Luego del golpe y, más específicamente luego de 1981, el péndulo osciló esta vez en un sentido francamente contrario. La dictadura impuso un cambio estructural del sistema educativo en Chile, basado en el rol subsidiario que financia con fondos públicos la iniciativa privada en la educación, lo que significó el desmantelamiento del estado docente mediante el estímulo y la facilitación de la apertura de establecimientos privados de educación que contaron a su favor la desregulación del mercado laboral y del propio sistema educativo. Cabe recordar, por ejemplo, que los docentes, en este período, eran contratados solo de marzo a diciembre, aunque los sostenedores privados recibían la subvención estatal por 12 meses.

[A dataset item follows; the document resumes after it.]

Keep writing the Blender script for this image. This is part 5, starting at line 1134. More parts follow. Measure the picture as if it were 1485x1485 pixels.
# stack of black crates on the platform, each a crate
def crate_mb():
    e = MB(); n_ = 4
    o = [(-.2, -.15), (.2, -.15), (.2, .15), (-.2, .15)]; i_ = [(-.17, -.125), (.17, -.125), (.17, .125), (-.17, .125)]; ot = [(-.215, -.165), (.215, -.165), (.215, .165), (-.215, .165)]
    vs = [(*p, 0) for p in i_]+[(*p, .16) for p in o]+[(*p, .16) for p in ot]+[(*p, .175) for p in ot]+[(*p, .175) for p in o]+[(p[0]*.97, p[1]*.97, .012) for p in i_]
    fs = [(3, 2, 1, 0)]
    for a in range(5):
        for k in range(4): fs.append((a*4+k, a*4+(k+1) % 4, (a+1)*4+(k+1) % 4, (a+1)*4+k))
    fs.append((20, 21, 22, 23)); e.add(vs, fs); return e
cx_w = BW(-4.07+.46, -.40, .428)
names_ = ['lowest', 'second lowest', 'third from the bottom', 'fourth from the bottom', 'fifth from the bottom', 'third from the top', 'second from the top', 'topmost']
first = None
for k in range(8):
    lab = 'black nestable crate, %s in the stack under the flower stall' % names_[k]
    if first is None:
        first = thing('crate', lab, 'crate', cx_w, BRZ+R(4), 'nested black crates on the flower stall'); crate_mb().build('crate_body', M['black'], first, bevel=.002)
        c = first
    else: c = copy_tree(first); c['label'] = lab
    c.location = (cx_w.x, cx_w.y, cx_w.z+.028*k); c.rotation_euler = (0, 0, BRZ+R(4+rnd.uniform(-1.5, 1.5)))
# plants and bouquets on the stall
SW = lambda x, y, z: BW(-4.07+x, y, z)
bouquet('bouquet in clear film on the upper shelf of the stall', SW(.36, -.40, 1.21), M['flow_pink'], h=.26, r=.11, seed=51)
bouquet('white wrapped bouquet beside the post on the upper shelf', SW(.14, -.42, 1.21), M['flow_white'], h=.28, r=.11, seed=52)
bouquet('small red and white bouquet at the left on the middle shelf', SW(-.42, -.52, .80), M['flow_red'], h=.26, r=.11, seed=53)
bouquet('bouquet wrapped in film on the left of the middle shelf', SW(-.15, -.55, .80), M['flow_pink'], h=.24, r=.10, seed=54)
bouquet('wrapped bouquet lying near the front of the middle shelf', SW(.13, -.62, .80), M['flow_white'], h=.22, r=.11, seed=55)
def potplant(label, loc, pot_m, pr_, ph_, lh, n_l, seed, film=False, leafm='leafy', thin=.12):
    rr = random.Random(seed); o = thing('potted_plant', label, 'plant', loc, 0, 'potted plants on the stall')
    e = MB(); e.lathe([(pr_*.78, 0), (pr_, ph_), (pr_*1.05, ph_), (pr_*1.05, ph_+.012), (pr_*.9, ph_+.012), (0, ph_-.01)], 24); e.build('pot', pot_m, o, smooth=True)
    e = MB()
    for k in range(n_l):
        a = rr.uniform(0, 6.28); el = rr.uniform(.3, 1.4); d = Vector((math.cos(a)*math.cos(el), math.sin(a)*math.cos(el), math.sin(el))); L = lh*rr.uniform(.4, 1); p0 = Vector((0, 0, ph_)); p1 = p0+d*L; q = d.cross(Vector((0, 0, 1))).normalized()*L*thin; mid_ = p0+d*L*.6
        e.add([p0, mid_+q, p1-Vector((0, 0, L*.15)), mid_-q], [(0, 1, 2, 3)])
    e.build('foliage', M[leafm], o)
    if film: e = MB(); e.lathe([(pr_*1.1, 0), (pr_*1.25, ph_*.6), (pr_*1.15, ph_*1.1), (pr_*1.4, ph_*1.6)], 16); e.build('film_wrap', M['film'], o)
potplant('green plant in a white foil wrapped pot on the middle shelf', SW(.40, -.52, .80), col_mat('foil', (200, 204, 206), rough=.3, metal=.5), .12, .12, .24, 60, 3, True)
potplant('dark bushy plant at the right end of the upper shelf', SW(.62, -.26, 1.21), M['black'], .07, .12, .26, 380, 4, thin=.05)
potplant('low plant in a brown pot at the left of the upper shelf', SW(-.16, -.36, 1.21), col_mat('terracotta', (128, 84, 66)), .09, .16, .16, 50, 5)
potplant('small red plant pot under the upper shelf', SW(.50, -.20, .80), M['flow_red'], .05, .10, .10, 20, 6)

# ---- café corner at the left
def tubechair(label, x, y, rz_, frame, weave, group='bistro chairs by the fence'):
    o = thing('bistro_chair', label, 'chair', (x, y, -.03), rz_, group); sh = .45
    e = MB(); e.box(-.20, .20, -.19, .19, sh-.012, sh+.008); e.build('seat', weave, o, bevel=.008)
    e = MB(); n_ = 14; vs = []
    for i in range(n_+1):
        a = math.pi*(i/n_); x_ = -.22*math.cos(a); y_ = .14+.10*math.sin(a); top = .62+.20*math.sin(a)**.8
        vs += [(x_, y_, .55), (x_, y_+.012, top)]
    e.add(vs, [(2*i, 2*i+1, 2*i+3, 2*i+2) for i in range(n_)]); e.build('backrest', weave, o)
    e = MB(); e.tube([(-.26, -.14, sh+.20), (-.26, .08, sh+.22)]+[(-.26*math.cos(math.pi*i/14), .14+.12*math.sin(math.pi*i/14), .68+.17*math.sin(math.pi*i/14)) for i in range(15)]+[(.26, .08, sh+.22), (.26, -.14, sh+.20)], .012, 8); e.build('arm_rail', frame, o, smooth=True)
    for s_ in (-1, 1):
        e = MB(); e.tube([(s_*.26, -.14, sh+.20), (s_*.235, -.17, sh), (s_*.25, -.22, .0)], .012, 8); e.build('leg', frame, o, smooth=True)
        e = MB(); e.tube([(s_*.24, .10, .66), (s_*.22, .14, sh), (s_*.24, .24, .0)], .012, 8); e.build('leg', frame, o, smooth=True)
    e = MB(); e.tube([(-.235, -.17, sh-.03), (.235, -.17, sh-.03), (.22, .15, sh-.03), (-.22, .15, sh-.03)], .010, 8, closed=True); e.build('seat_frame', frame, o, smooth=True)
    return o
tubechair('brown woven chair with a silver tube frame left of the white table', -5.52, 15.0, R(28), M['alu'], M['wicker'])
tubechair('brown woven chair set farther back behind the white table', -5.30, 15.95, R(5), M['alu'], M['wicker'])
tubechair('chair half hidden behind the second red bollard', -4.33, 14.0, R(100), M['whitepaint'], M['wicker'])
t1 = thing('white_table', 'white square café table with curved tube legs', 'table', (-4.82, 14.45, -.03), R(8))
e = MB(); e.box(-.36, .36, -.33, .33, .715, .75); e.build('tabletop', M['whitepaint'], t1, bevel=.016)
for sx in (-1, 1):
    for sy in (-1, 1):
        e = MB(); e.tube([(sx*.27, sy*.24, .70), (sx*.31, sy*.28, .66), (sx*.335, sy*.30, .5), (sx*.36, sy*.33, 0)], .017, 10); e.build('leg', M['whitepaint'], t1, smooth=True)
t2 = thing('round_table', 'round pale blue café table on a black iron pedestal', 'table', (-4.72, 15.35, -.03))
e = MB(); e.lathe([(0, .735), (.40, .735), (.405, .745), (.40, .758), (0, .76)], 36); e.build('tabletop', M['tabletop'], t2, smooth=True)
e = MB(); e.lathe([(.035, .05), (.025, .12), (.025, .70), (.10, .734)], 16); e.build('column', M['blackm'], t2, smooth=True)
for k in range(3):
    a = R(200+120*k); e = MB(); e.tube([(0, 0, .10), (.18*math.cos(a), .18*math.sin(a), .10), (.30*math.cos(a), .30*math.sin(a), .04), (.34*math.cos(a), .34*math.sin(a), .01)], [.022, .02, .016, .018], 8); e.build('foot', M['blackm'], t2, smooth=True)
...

Producto de este desmantelamiento del sistema escolar público, la educación chilena de mediados de la década de los 2000 se caracterizaba por estar altamente privatizada y mercantilizada, siendo objeto de obscenos niveles de apropiación de fondos públicos por parte de los gestores privados, en detrimento de la educación, en especial de los sectores más necesitados del país.

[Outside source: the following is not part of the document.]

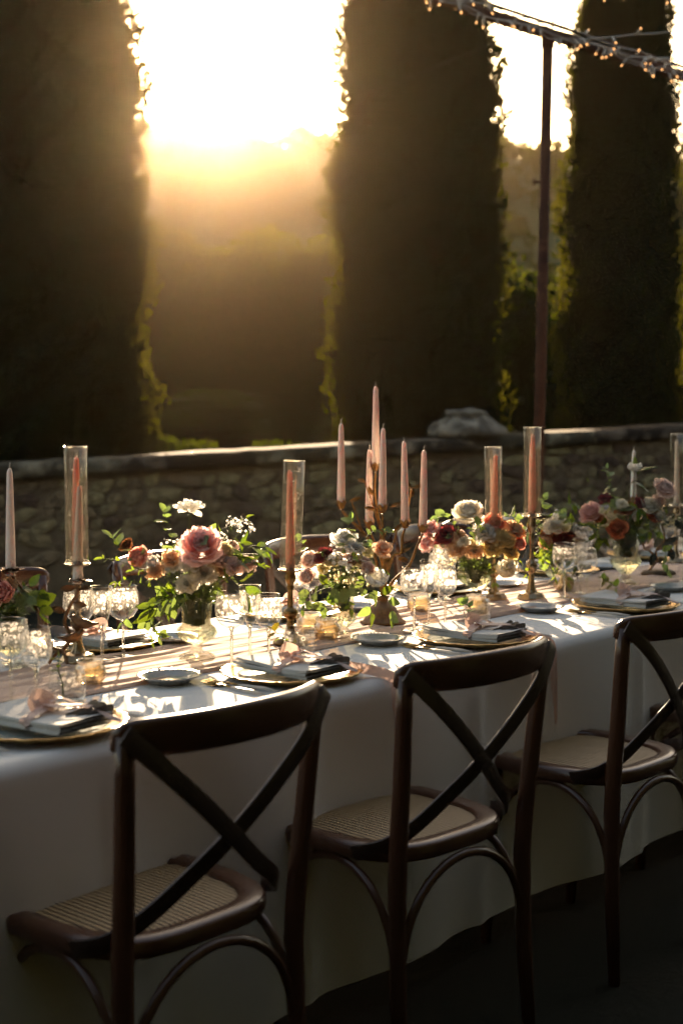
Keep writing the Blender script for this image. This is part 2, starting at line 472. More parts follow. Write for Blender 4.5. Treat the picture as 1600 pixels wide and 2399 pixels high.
# ------------------------------------------------------------------ stone wall with capping
M_mortar = mat('wall_mortar', (.085, .060, .036), (.15, .11, .066), rough=.95, scale=9, bump=.8, bdist=.01)
M_stone = mat('wall_stone', (.075, .050, .028), (.30, .215, .125), rough=.9, scale=3.2, detail=8, bump=.9, bscale=26, rnd=.55, bdist=.012, ramp=(.3, .7))
M_cap = mat('mossy_capstone', (.040, .031, .022), (.26, .21, .15), rough=1., scale=5.5, spec=.1, bump=.8, bscale=20, rnd=.3, bdist=.01, ramp=(.50, .72))
WA = Vector((-2.28, 9.5, 0)); WB = Vector((2.88, 12.0, 0))
wdir = (WB - WA).normalized(); wnrm = Vector((wdir.y, -wdir.x, 0))          # towards the camera
WL = (WB - WA).length
def wtop(s):
    return .993 + (1.219 - .993) * s / WL
wall = tag(link('stone_wall', None, None, WA, math.atan2(wdir.y, wdir.x)), 'low rubble stone wall with mossy capping behind the table', 'wall')
S0, S1 = -1.3, WL + 1.3
b = MB()
b.add([(S0, -.14, 0), (S1, -.14, 0), (S1, .2, 0), (S0, .2, 0), (S0, -.14, wtop(S0) - .11), (S1, -.14, wtop(S1) - .11), (S1, .2, wtop(S1) - .11), (S0, .2, wtop(S0) - .11)],
      [(0, 1, 5, 4), (1, 2, 6, 5), (2, 3, 7, 6), (3, 0, 4, 7), (4, 5, 6, 7)])
b.build('core', M_mortar, wall, smooth=False)
def stone_mesh(seed):
    rs = random.Random(seed); m = MB()
    n = 7; ang = [2 * math.pi * (k + rs.uniform(-.25, .25)) / n for k in range(n)]
    rad = [rs.uniform(.72, 1.12) for _ in range(n)]
    ring = lambda f, y: [(.5 * rad[k] * f * math.copysign(abs(math.cos(a)) ** .7, math.cos(a)), y, .5 * rad[k] * f * math.copysign(abs(math.sin(a)) ** .7, math.sin(a))) for k, a in enumerate(ang)]
    vs = ring(1, .3) + ring(1, -.15) + ring(.82, -.5) + [(rs.uniform(-.1, .1), -.62, rs.uniform(-.1, .1))]
    fs = [(r * n + k, r * n + (k + 1) % n, (r + 1) * n + (k + 1) % n, (r + 1) * n + k) for r in range(2) for k in range(n)] + [(2 * n + k, 2 * n + (k + 1) % n, 3 * n) for k in range(n)]
    m.add(vs, fs)
    return m.mesh('stone', M_stone, smooth=False)
st_me = [stone_mesh(50 + k) for k in range(8)]
row_z = 0.32
rws = random.Random(4)
while row_z < 1.25:
    rh = rws.uniform(.08, .125); s = S0 + rws.uniform(0, .2)
    while s < S1:
        w = rws.choice((.09, .13, .17, .22, .30)) * rws.uniform(.9, 1.1)
        top = wtop(s + w / 2) - .112
        hh = min(rh, top - row_z)
        if hh > .045:
            o = link('stone', rws.choice(st_me), wall, (s + w / 2, -.135, row_z + hh / 2 + rws.uniform(-.018, .018)), rot=(rws.uniform(-.12, .12), rws.uniform(-.45, .45), rws.uniform(-.15, .15)),
                     scale=(w * 1.02, rws.uniform(.028, .052), min(hh * 1.1, (top - row_z))))
        s += w
    row_z += rh
s = S0; k = 0
while s < S1:
    w = rws.uniform(.75, 1.15)
    m = MB(); z0 = wtop(s) - .11; z1 = wtop(s + w) - .11; e = .006
    prof = [(-.205, .012), (-.215, .03), (-.215, .075), (-.195, .105), (-.16, .110), (.25, .110), (.26, .09), (.26, .0), (-.18, .0)]
    n = len(prof); nu = 7
    vs = []
    for i in range(nu + 1):
        f = i / nu; x = s + e + (w - 2 * e) * f
        for (yy, zz) in prof:
            q = noise.noise((x * 6, yy * 9, zz * 20 + k)) * .009
            vs.append((x, yy + q, z0 + (z1 - z0) * f + zz + (q if zz > .05 else 0) + .001))
    fs = [(i * n + j, i * n + (j + 1) % n, (i + 1) * n + (j + 1) % n, (i + 1) * n + j) for i in range(nu) for j in range(n)] + [tuple(range(n))[::-1], tuple(nu * n + j for j in range(n))]
    m.add(vs, [f[::-1] for f in fs])
    m.build('capstone', M_cap, wall)
    s += w; k += 1

# weathered stone urn base on the wall
M_urn = mat('lichen_stone', (.07, .056, .04), (.28, .24, .18), rough=.92, scale=9., bump=.9, bscale=30, bdist=.01, ramp=(.42, .66))
ub = 3.62
ut = thing('stone_urn_base', 'pale lichened stone pedestal cap sitting on the wall', 'stone ornament', WA + wdir * ub - wnrm * .02 + Vector((0, 0, wtop(ub) + .004)), math.atan2(wdir.y, wdir.x))
m = MB(); m.lathe([(.28, 0, .05), (.295, .03, .1), (.28, .06, .14), (.235, .095, .16), (.185, .13, .14), (.158, .155, .1), (.150, .165, .04), (.168, .18, .03), (.155, .205), (.0, .21)], 48, lobes=8, cap0=True)
m.v = [tuple(Vector(p) * (1 + .16 * noise.noise((p[0] * 7, p[1] * 7, p[2] * 9)))) for p in m.v]; m.build('plinth', M_urn, ut, rz=R(22.5))
# ------------------------------------------------------------------ metal post, beam, light strings
M_post = mat('rusty_metal', (.045, .017, .010), (.085, .032, .018), rough=.8, scale=14, metal=0., spec=.2, bump=.3, bdist=.002)
PX, PY, PZ = 1.135, 8.0, 3.40
po = thing('metal_post', 'slim rust-brown metal post standing behind the table', 'post', (PX, PY, 0))
m = MB(); m.tube([(-.045, 0, 0), (-.02, 0, 1.6), (0, 0, PZ)], .030, 14); m.build('shaft', M_post, po)
m = MB(); m.lathe([(.036, 0), (.036, .06)], 14, cap0=True, cap1=True, c=(0, 0, PZ - .05)); m.build('collar', M_post, po)
m = MB(); m.box((-.052, 0, 2.62), (.05, .012, .012)); m.tube([(-.068, 0, 2.60), (-.068, 0, 2.64)], .008, 8); m.build('hook', M_post, po)
BD = Vector((math.sin(R(44)), math.cos(R(44)), 0))
B0 = Vector((PX, PY, PZ + .025)) - BD * 5.0; B1 = Vector((PX, PY, PZ + .025)) + BD * 6.5
be = thing('overhead_beam', 'dark metal beam overhead wrapped with fairy lights', 'beam', B0, math.atan2(BD.y, BD.x))
LB = (B1 - B0).length
m = MB(); m.box((LB / 2, 0, 0), (LB, .05, .055)); m.build('beam_bar', M_post, be, bevel=.006)
m = MB(); m.tube([(0, .03, .075), (LB * .5, .03, .070), (LB, .03, .075)], .010, 6); m.build('upper_rod', M_post, be)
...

Y la "revolución pingüina" abrió un ciclo que la transición no fue capaz de abrir, un ciclo de reformas que han intentado mover, desde entonces, el péndulo hacia la recuperación del estado docente y de un sistema de educación pública, basado en principios fundamentales como la equidad, la inclusión, la prohibición legal al lucro con fondos públicos en educación y el fin de la selección, mecanismo perverso que ha impuesto un sello altamente segregado a las escuelas chilenas y que han condenado a nuestro sistema escolar al estancamiento y la mediocridad.

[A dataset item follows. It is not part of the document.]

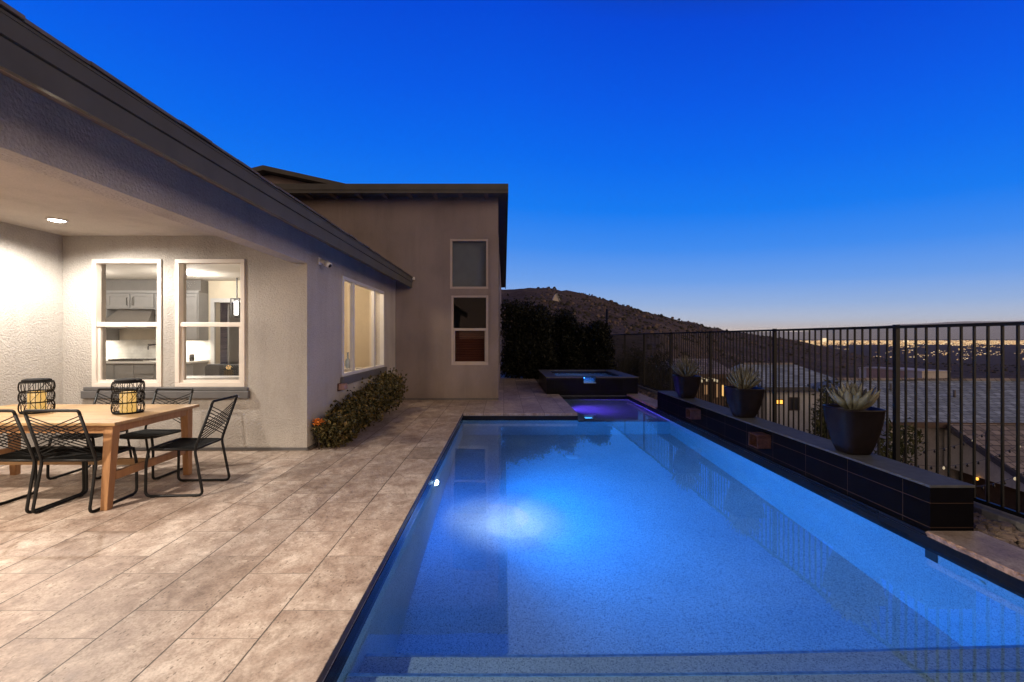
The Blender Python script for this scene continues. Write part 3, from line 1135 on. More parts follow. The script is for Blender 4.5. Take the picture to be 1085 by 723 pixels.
for h in (win1, win2):
    win_frame(house, 1, BY, h[0], h[1], h[2], h[3], mid=1.675)
win_frame(house, 0, HX, sw[0], sw[1], sw[2], sw[3], mull=(7.92, 9.2), flip=-1, matf=M['win_white'], w=.05)
mb = MB()
mb.box(-5.56, -3.36, BY - .06, BY - .001, .70, .80)
mb.box(-5.54, -3.38, BY - .045, BY - .002, .801, .849)
mb.build('window_sill', M['trim_dark'], house, bevel=.008)
mb = MB()
mb.box(HX + .001, HX + .055, 7.25, 9.95, .74, .868)
mb.build('window_sill', M['trim_dark'], house, bevel=.008)

# interior shell (kitchen and dining room)
mb = MB()
mb.box(-11.7, -11.5, BY + .2, 11.8, 0, 2.95)
mb.box(-11.5, -7.36, 11.6, 11.8, 0, 2.95)
mb.box(-7.36, -6.45, 11.6, 11.8, 2.42, 2.95)
mb.box(-6.45, -2.84, 11.6, 11.8, 0, 2.95)
mb.box(-7.6, -6.2, 13.2, 13.3, 0, 2.95)
mb.box(-4.32, -4.2, 7.7, 11.599, 0, 2.95)
mb.box(-4.2, -2.84, 10.78, 10.88, 0, 2.95)
mb.build('interior_wall', M['int_wall'], house)
mb = MB()
mb.box(-11.7, -2.82, BY + .21, 13.4, 2.951, 3.0)
mb.build('interior_ceiling', M['int_ceiling'], house)
mb = MB()
mb.box(-11.7, -2.82, BY + .21, 13.4, .002, .02)
mb.build('interior_floor', M['int_floor'], house)
mb = MB()
for x0, x1, z0, z1 in ((-7.46, -7.36, 0.02, 2.5), (-6.45, -6.35, 0.02, 2.5), (-7.36, -6.45, 2.4, 2.5)):
    mb.box(x0, x1, 11.56, 11.62, z0, z1)
o = mb.build('doorway_trim', M['win_white'], house)
mb = MB()
mb.box(-7.2, -7.16, 11.85, 12.7, .03, 2.38)
mb.build('interior_door', M['cab'], house)

# ------------------------------------------------------------------ tower wing
tw = thing('tall_wing', 'tall mauve stucco wing with stacked corner windows at the far end of the pool', 'building', (-2.5, 13, 0))
TY = 10.95
TX = -.14
tw1 = (-1.30, -.38, 2.68, 3.88)
tw2 = (-1.27, -.38, .84, 2.52)
mb = MB()
mb.wall(1, TY, TY + .22, -2.604, TX, -.04, 4.95, [tw1, tw2])
mb.wall(1, TY, TY + .22, -8, -2.604, 3.02, 4.95)
mb.wall(0, TX - .22, TX - .001, TY + .221, 24, -.04, 4.1)
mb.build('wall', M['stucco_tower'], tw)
mb = MB()
for h in (tw1, tw2):
    mb.box(h[0] - .01, h[1] + .12, TY + .12, TY + .9, h[2] - .05, h[2] - .03)
mb.wall(1, TY + .9, TY + .92, -1.6, -.36, .6, 4.2)
mb.build('dark_room', M['black_room'], tw)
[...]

Dicho ciclo, aún en proceso, por la coyuntura político electoral del domingo 14, parece que ha llegado a su fin. Si gana el candidato de la ultraderecha, es evidente que su proyecto de país llevará el péndulo del sistema educativo hacia un nuevo período de mercantilización y privatización. Si triunfa la candidata de la izquierda y centroizquierda, las reformas iniciadas a raíz de la "revolución pingüina" y continuadas bajo el impulso del movimiento estudiantil de 2011 debieran consolidarse, profundizarse y expandirse. "El soberano" tiene la palabra.